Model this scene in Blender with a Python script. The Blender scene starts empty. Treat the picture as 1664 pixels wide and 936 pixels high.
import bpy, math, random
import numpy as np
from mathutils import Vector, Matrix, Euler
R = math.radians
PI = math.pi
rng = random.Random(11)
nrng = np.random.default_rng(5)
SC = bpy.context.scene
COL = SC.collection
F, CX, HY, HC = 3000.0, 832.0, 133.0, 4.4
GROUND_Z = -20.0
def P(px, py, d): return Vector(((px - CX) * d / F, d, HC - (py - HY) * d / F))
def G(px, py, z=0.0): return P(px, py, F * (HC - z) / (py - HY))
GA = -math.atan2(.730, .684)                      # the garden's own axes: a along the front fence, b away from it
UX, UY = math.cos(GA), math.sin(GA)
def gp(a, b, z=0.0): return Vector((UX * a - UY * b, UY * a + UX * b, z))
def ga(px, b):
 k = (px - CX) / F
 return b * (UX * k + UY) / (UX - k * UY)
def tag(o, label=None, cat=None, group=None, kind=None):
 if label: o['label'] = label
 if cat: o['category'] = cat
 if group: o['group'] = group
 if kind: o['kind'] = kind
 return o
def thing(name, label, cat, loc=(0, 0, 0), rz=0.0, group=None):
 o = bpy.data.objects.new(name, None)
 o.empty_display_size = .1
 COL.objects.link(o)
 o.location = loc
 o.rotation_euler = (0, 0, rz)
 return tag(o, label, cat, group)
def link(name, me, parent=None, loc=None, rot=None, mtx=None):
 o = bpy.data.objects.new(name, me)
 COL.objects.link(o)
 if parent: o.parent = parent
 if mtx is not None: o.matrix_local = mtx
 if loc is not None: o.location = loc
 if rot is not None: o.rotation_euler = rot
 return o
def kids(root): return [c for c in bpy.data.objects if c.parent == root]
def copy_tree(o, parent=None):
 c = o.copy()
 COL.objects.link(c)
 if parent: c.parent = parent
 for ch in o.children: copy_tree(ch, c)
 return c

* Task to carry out
Copy all lines from the material that hold "scene".

* Complete output
Model this scene in Blender with a Python script. The Blender scene starts empty. Treat the picture as 1664 pixels wide and 936 pixels high.
SC = bpy.context.scene